## Begin DATASET EXCERPT

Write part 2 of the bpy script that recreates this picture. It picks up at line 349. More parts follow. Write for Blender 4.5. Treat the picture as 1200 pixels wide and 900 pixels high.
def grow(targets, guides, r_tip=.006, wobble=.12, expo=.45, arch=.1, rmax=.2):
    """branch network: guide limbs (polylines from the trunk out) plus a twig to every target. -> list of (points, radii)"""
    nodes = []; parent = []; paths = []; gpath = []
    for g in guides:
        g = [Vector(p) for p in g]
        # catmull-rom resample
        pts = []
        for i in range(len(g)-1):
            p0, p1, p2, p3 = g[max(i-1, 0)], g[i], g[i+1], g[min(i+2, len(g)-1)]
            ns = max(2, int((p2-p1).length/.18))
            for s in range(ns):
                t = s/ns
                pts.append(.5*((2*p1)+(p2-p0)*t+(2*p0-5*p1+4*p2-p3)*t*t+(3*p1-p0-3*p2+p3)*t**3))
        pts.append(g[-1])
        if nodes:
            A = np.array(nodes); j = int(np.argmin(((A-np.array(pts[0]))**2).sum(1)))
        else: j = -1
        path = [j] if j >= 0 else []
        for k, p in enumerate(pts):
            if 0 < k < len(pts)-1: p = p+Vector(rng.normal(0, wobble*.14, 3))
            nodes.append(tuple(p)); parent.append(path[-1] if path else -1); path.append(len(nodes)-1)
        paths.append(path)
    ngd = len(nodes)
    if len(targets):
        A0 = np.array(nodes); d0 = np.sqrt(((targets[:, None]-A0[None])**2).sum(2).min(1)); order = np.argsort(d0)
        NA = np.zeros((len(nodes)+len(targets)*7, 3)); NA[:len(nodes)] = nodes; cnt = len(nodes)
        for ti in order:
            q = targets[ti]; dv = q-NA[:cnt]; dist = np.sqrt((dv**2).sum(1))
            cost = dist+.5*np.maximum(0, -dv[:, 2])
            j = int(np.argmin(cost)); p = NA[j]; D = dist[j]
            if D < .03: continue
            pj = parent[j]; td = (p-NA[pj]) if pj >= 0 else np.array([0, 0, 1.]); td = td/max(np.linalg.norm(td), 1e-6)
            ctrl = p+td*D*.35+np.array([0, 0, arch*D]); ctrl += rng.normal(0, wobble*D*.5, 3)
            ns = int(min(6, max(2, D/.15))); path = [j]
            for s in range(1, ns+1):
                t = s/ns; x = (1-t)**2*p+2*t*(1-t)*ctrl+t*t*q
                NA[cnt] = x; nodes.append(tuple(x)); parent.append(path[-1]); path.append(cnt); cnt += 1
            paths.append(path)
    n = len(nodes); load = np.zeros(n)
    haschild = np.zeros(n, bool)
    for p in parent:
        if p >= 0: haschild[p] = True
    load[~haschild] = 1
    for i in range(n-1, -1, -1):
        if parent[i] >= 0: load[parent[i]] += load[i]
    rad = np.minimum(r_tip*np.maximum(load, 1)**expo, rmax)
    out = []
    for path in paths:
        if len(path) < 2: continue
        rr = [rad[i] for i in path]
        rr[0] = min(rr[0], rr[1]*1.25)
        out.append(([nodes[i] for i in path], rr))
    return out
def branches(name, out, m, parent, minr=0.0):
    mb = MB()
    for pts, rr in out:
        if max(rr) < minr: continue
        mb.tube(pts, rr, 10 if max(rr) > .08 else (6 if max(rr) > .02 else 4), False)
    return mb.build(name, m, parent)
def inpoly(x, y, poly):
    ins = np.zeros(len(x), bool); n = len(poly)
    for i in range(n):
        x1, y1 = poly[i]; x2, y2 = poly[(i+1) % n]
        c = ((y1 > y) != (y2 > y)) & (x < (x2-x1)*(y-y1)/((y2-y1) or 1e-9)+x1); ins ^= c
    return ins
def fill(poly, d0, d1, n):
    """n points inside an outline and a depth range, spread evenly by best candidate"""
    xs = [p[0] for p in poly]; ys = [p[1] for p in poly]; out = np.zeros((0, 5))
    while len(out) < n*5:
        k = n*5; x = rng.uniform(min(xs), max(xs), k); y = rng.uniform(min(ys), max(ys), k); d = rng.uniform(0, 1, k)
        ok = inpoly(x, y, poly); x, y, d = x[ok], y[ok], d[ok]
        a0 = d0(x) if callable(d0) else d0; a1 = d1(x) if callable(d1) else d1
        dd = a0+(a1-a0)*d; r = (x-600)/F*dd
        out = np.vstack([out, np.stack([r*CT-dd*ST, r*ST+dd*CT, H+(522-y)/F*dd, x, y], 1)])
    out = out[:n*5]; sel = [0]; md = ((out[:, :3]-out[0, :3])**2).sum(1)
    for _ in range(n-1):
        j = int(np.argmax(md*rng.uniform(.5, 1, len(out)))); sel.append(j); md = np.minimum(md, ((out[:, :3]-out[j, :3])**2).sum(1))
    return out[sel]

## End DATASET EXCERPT

__TASK__: Extract the data exactly as given.

__FULL ANSWER__:
Write part 2 of the bpy script that recreates this picture. It picks up at line 349. More parts follow. Write for Blender 4.5. Treat the picture as 1200 pixels wide and 900 pixels high.
def grow(targets, guides, r_tip=.006, wobble=.12, expo=.45, arch=.1, rmax=.2):
    """branch network: guide limbs (polylines from the trunk out) plus a twig to every target. -> list of (points, radii)"""
    nodes = []; parent = []; paths = []; gpath = []
    for g in guides:
        g = [Vector(p) for p in g]
        # catmull-rom resample
        pts = []
        for i in range(len(g)-1):
            p0, p1, p2, p3 = g[max(i-1, 0)], g[i], g[i+1], g[min(i+2, len(g)-1)]
            ns = max(2, int((p2-p1).length/.18))
            for s in range(ns):
                t = s/ns
                pts.append(.5*((2*p1)+(p2-p0)*t+(2*p0-5*p1+4*p2-p3)*t*t+(3*p1-p0-3*p2+p3)*t**3))
        pts.append(g[-1])
        if nodes:
            A = np.array(nodes); j = int(np.argmin(((A-np.array(pts[0]))**2).sum(1)))
        else: j = -1
        path = [j] if j >= 0 else []
        for k, p in enumerate(pts):
            if 0 < k < len(pts)-1: p = p+Vector(rng.normal(0, wobble*.14, 3))
            nodes.append(tuple(p)); parent.append(path[-1] if path else -1); path.append(len(nodes)-1)
        paths.append(path)
    ngd = len(nodes)
    if len(targets):
        A0 = np.array(nodes); d0 = np.sqrt(((targets[:, None]-A0[None])**2).sum(2).min(1)); order = np.argsort(d0)
        NA = np.zeros((len(nodes)+len(targets)*7, 3)); NA[:len(nodes)] = nodes; cnt = len(nodes)
        for ti in order:
            q = targets[ti]; dv = q-NA[:cnt]; dist = np.sqrt((dv**2).sum(1))
            cost = dist+.5*np.maximum(0, -dv[:, 2])
            j = int(np.argmin(cost)); p = NA[j]; D = dist[j]
            if D < .03: continue
            pj = parent[j]; td = (p-NA[pj]) if pj >= 0 else np.array([0, 0, 1.]); td = td/max(np.linalg.norm(td), 1e-6)
            ctrl = p+td*D*.35+np.array([0, 0, arch*D]); ctrl += rng.normal(0, wobble*D*.5, 3)
            ns = int(min(6, max(2, D/.15))); path = [j]
            for s in range(1, ns+1):
                t = s/ns; x = (1-t)**2*p+2*t*(1-t)*ctrl+t*t*q
                NA[cnt] = x; nodes.append(tuple(x)); parent.append(path[-1]); path.append(cnt); cnt += 1
            paths.append(path)
    n = len(nodes); load = np.zeros(n)
    haschild = np.zeros(n, bool)
    for p in parent:
        if p >= 0: haschild[p] = True
    load[~haschild] = 1
    for i in range(n-1, -1, -1):
        if parent[i] >= 0: load[parent[i]] += load[i]
    rad = np.minimum(r_tip*np.maximum(load, 1)**expo, rmax)
    out = []
    for path in paths:
        if len(path) < 2: continue
        rr = [rad[i] for i in path]
        rr[0] = min(rr[0], rr[1]*1.25)
        out.append(([nodes[i] for i in path], rr))
    return out
def branches(name, out, m, parent, minr=0.0):
    mb = MB()
    for pts, rr in out:
        if max(rr) < minr: continue
        mb.tube(pts, rr, 10 if max(rr) > .08 else (6 if max(rr) > .02 else 4), False)
    return mb.build(name, m, parent)
def inpoly(x, y, poly):
    ins = np.zeros(len(x), bool); n = len(poly)
    for i in range(n):
        x1, y1 = poly[i]; x2, y2 = poly[(i+1) % n]
        c = ((y1 > y) != (y2 > y)) & (x < (x2-x1)*(y-y1)/((y2-y1) or 1e-9)+x1); ins ^= c
    return ins
def fill(poly, d0, d1, n):
    """n points inside an outline and a depth range, spread evenly by best candidate"""
    xs = [p[0] for p in poly]; ys = [p[1] for p in poly]; out = np.zeros((0, 5))
    while len(out) < n*5:
        k = n*5; x = rng.uniform(min(xs), max(xs), k); y = rng.uniform(min(ys), max(ys), k); d = rng.uniform(0, 1, k)
        ok = inpoly(x, y, poly); x, y, d = x[ok], y[ok], d[ok]
        a0 = d0(x) if callable(d0) else d0; a1 = d1(x) if callable(d1) else d1
        dd = a0+(a1-a0)*d; r = (x-600)/F*dd
        out = np.vstack([out, np.stack([r*CT-dd*ST, r*ST+dd*CT, H+(522-y)/F*dd, x, y], 1)])
    out = out[:n*5]; sel = [0]; md = ((out[:, :3]-out[0, :3])**2).sum(1)
    for _ in range(n-1):
        j = int(np.argmax(md*rng.uniform(.5, 1, len(out)))); sel.append(j); md = np.minimum(md, ((out[:, :3]-out[j, :3])**2).sum(1))
    return out[sel]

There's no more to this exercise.